== STATED GOAL ==
Write out exactly the lines between the line containing "Recreate this scene" and the line containing "return m, nt, nt.nodes['Principled BSDF']", including both of those lines, and nothing more.

== ENTRIES ==
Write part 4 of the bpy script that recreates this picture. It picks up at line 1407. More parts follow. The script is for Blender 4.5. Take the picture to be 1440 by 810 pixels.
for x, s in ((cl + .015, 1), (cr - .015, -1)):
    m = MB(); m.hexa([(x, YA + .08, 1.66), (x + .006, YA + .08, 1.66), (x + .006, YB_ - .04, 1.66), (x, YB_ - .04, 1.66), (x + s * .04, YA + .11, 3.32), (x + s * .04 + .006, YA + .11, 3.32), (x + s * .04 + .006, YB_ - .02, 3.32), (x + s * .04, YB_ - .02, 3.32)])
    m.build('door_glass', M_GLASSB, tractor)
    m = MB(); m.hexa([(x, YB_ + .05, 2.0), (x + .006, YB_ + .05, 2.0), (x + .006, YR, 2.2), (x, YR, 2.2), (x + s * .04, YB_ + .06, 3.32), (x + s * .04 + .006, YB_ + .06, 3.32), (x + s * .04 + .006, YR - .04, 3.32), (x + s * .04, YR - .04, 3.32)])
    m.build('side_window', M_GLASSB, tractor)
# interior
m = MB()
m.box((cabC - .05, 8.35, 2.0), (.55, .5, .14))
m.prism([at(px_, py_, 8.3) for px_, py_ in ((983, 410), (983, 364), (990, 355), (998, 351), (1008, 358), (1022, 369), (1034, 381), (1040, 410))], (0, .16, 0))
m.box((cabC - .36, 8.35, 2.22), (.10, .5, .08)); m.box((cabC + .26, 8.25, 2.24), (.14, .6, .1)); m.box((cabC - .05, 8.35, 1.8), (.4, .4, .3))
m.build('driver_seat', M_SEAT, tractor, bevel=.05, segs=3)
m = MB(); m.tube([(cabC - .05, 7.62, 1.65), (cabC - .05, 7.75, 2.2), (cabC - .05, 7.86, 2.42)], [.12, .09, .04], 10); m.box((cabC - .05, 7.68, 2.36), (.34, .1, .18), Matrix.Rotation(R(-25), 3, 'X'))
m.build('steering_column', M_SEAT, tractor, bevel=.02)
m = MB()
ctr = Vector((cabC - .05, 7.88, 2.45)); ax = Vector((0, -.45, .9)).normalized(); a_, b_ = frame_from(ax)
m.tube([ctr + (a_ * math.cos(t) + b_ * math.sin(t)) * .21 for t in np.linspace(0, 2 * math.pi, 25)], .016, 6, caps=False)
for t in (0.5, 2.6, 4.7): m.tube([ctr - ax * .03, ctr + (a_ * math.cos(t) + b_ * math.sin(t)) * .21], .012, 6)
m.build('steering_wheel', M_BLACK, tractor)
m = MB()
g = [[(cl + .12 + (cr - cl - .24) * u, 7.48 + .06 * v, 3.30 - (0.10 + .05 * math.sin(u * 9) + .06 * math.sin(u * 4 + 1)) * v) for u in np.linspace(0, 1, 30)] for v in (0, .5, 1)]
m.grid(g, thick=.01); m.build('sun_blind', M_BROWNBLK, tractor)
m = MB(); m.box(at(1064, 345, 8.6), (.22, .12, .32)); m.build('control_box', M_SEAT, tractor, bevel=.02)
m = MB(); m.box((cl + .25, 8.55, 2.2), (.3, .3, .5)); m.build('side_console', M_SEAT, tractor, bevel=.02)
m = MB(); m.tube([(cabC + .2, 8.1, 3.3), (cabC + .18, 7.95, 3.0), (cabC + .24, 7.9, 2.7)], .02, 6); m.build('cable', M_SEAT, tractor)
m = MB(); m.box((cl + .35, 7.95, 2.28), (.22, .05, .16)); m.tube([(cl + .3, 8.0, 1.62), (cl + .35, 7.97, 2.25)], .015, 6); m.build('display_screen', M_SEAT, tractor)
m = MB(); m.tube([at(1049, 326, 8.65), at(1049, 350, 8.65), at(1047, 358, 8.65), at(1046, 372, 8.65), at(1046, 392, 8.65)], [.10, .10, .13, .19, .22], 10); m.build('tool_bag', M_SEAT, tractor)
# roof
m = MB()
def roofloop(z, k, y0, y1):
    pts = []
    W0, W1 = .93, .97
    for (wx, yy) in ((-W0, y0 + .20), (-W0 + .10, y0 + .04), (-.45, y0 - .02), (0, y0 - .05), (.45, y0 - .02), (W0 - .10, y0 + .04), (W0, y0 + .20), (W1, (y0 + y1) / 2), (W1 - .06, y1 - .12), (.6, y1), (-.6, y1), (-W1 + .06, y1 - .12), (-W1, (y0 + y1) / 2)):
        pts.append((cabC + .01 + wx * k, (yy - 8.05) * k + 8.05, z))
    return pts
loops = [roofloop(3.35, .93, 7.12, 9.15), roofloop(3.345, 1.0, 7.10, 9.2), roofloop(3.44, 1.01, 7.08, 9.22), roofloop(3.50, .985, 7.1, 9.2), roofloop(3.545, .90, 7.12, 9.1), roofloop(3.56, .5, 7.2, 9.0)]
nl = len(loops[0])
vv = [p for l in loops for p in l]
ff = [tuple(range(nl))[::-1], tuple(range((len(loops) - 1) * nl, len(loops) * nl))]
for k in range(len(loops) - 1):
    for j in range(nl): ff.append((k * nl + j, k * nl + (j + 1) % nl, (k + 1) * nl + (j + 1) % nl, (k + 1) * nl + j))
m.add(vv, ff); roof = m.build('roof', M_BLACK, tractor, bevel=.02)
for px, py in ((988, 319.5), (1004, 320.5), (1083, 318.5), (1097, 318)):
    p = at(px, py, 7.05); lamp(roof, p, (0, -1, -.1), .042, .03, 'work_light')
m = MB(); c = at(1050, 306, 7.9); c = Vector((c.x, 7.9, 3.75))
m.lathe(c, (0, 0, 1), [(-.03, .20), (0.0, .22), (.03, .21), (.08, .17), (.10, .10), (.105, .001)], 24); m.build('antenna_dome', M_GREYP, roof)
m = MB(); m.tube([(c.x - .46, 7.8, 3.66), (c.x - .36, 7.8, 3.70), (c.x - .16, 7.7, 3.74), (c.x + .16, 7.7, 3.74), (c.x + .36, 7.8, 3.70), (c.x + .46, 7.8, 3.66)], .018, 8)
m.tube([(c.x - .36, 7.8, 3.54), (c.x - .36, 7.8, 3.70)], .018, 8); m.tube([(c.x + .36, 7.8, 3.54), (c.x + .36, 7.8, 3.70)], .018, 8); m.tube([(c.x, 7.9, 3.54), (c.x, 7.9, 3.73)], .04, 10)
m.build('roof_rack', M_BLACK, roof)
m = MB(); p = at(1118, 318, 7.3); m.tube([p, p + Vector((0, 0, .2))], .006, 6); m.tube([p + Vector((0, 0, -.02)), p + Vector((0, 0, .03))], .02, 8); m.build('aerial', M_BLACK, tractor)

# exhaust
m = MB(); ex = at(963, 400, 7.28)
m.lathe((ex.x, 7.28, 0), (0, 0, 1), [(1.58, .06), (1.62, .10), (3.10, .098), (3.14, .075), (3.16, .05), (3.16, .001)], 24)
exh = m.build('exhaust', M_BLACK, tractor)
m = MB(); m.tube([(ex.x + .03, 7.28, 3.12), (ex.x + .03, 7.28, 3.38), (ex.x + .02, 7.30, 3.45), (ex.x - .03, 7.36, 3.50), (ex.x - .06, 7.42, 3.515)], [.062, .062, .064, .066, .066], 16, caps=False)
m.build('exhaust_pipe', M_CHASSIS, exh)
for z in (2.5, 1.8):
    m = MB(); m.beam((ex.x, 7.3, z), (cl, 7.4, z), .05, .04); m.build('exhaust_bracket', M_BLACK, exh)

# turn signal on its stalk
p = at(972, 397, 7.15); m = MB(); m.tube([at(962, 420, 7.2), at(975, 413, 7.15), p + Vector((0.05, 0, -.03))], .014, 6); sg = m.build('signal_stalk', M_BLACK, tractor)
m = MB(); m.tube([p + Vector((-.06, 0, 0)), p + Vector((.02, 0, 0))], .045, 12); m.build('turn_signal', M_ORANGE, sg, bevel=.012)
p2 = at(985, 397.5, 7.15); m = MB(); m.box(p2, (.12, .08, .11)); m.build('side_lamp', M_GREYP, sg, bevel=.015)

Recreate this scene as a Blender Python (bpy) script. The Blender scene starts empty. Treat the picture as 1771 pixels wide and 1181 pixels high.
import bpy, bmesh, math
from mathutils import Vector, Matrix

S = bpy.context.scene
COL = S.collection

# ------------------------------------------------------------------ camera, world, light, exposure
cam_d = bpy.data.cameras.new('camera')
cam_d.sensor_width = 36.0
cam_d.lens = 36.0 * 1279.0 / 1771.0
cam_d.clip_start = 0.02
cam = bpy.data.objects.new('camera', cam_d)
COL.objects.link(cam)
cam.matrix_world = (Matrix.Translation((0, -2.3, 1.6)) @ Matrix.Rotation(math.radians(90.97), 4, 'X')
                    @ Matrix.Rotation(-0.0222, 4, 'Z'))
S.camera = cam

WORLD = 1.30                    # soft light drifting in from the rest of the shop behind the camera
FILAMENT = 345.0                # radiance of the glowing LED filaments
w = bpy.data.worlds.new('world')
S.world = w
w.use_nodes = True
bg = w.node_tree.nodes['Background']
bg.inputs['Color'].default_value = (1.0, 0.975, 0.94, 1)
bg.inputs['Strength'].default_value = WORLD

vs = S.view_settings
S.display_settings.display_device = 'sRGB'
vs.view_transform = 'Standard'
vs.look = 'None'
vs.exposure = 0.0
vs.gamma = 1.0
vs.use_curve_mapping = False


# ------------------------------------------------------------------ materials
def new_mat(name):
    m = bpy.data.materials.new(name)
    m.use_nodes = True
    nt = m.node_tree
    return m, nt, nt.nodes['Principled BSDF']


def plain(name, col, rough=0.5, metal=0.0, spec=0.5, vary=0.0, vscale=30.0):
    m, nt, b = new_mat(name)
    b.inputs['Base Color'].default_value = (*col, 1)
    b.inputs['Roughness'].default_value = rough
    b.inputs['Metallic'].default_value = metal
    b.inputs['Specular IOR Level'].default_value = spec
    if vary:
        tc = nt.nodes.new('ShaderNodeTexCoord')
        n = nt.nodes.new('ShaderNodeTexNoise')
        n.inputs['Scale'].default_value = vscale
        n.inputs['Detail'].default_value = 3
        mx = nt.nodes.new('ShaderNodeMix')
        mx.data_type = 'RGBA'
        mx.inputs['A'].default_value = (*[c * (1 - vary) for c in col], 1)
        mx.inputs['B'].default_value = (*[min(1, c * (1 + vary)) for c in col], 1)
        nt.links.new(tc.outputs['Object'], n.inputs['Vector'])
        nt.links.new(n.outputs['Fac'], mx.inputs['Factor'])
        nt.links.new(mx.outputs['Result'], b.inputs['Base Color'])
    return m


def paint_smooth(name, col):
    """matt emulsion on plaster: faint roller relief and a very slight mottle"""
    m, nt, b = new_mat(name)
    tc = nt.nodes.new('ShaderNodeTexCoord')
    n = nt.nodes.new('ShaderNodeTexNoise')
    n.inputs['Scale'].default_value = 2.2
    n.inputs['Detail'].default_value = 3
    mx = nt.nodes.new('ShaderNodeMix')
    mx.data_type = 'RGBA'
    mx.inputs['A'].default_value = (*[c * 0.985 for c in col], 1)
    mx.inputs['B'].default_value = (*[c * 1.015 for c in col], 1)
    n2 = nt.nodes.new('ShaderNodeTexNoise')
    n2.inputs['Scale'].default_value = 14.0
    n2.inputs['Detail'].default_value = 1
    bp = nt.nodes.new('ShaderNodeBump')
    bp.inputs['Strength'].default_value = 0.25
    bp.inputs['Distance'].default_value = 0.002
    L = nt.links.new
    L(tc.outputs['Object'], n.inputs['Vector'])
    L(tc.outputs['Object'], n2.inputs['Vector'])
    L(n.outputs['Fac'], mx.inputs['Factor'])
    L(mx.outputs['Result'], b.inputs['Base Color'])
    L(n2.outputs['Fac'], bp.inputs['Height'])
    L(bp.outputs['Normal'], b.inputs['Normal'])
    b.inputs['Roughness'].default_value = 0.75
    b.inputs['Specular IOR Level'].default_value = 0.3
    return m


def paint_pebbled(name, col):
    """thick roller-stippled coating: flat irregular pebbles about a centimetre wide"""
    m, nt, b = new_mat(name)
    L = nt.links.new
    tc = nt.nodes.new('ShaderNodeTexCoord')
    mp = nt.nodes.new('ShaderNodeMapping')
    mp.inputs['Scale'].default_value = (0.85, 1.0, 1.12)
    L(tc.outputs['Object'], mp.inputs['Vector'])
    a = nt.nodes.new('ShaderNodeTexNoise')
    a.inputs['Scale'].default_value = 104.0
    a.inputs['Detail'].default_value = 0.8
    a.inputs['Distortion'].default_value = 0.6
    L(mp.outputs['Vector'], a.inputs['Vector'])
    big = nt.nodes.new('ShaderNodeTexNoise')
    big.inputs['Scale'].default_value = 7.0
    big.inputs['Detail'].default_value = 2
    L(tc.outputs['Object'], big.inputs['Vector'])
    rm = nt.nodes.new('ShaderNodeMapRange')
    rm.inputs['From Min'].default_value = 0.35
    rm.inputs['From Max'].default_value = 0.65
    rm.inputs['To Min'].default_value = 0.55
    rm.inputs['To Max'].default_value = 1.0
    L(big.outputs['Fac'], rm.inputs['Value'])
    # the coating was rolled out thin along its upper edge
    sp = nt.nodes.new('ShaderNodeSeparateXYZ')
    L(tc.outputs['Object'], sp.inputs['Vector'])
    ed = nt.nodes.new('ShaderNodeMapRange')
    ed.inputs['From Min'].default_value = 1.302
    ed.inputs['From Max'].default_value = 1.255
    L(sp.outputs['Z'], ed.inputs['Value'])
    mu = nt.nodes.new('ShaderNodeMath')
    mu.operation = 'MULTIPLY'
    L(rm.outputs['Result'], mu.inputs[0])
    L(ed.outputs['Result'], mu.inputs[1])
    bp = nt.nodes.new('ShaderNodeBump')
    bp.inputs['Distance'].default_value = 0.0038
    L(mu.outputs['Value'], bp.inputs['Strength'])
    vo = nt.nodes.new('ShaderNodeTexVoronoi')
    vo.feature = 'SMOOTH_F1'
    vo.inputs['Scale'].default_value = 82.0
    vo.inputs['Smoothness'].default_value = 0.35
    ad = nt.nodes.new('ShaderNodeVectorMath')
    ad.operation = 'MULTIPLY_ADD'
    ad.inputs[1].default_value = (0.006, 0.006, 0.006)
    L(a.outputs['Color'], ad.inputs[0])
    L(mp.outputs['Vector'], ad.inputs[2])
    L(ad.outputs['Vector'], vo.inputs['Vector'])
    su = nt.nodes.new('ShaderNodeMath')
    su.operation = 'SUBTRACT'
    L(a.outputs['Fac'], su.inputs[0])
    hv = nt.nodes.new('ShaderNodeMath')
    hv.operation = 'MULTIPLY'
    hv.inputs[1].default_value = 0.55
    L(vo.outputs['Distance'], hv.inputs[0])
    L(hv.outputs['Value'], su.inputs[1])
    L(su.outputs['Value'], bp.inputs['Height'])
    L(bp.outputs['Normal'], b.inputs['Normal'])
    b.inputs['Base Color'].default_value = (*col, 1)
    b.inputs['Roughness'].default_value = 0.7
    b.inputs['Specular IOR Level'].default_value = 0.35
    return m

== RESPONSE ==
Recreate this scene as a Blender Python (bpy) script. The Blender scene starts empty. Treat the picture as 1771 pixels wide and 1181 pixels high.
import bpy, bmesh, math
from mathutils import Vector, Matrix

S = bpy.context.scene
COL = S.collection

# ------------------------------------------------------------------ camera, world, light, exposure
cam_d = bpy.data.cameras.new('camera')
cam_d.sensor_width = 36.0
cam_d.lens = 36.0 * 1279.0 / 1771.0
cam_d.clip_start = 0.02
cam = bpy.data.objects.new('camera', cam_d)
COL.objects.link(cam)
cam.matrix_world = (Matrix.Translation((0, -2.3, 1.6)) @ Matrix.Rotation(math.radians(90.97), 4, 'X')
                    @ Matrix.Rotation(-0.0222, 4, 'Z'))
S.camera = cam

WORLD = 1.30                    # soft light drifting in from the rest of the shop behind the camera
FILAMENT = 345.0                # radiance of the glowing LED filaments
w = bpy.data.worlds.new('world')
S.world = w
w.use_nodes = True
bg = w.node_tree.nodes['Background']
bg.inputs['Color'].default_value = (1.0, 0.975, 0.94, 1)
bg.inputs['Strength'].default_value = WORLD

vs = S.view_settings
S.display_settings.display_device = 'sRGB'
vs.view_transform = 'Standard'
vs.look = 'None'
vs.exposure = 0.0
vs.gamma = 1.0
vs.use_curve_mapping = False


# ------------------------------------------------------------------ materials
def new_mat(name):
    m = bpy.data.materials.new(name)
    m.use_nodes = True
    nt = m.node_tree
    return m, nt, nt.nodes['Principled BSDF']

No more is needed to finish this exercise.